25 novembre 1980 donc : le régisseur de Coluche est assassiné. C’est ce qu’annonce le bandeau du livre et retiendra l’histoire. Voilà pour la vérité, même si le flou et les odeurs fétides qui entourent cette triste affaire parlent plutôt de mensonges et de poussière sous les tapis. En campagne présidentielle, Coluche dérange, bouscule le ronron des institutions. On s’en prend à lui, à ses proches, et de la menace à l’exécution, il n’y a hélas qu’un pas à imprimer dans les déjections de la raison d’état. Bref, rien n’est clair et le brouillard perdurera…
Alors ce livre, du coup, fiction ou réalité ? Paul, Jim, quelques prénoms crédibles fusent et donnent corps à l’option vraie. Mais pour tout dire, on s’en fout bien au-delà des convenances. La lecture est agréable, passionnante. Et la lecture, arrêtez-moi si je me trompe, c’est pour ça que nous sommes là, non ? Alors, prenons tout pour argent comptant. Content ? Pas si sûr. « C’est l’histoire d’un mec » : un mec qui fait rire, même si les histoires en marge du mythe sont plus grinçantes. Le nez rouge certes, mais l’âme souvent grise et les narines pleines de farine aussi.
Utilisant ces parts d’ombre, le staccato soutenu de Jeanne Desaubry détoure les ornières oubliées par les projecteurs d’un destin qui fera long feu. Ce sont la voix of du défunt massacré et l’incompréhension de Marie qui, la plupart du temps, racontent.
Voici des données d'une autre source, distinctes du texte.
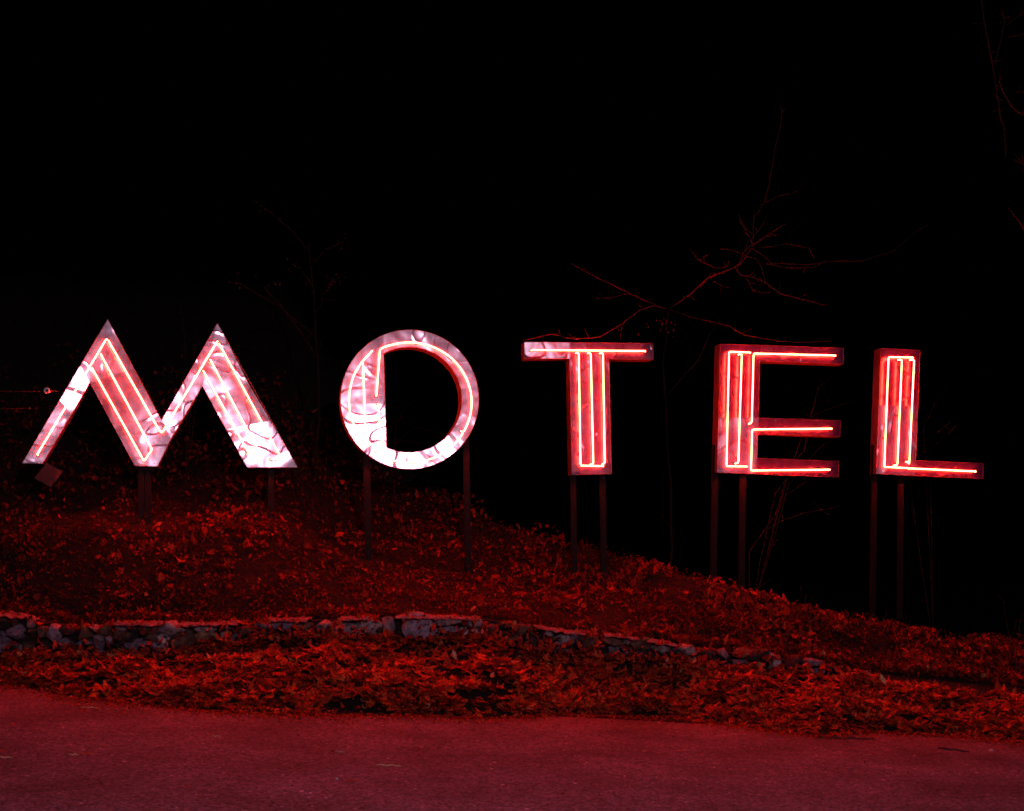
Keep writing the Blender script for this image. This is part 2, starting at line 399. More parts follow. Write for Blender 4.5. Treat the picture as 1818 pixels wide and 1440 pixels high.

Elle est la maîtresse mi cachée mi assumée de René, voire même enceinte du même René, le régisseur en question, retrouvé exécuté dans une friche de banlieue, deux balles dans la nuque, le sceau des traîtres, des deadlines mafieuses… Marie tangue et prend des gnons, ballot innocent balancé sans ménagement dans le grand toboggan des interrogatoires policiers et des arcanes judiciaires.
« Non, je ne vois pas. Non, je ne sais pas. Non… », comme un refrain, comme un garrot qui étrangle. Phrases courtes et rythme dense, à la fois rugueux et lancinant, style à la fois parcimonieux et élégant, mots pesés et choisis : l’écriture est aussi vive que belle. Elle peut en dérouter certains mais s’avère le tempo parfait, le contrepoids méthodique et cardiaque d’une affaire écartelée entre drame humain et blitzkrieg médiatique. Juste en filigrane et pour situer, Didier Daeninckx préface.
Alors ? Crime passionnel, sûrement, dérive de la jalousie, forcément, pure barbouzerie maquillée, peut-être, on ne saura jamais vraiment ce que raconte et cache ce 22 novembre 1963, euh pardon, ce 25 novembre 1980, mais la Version Desaubry du présent Régisseur gagne ces galons de politique fiction à la fois factuelle et de brillante dimension romanesque.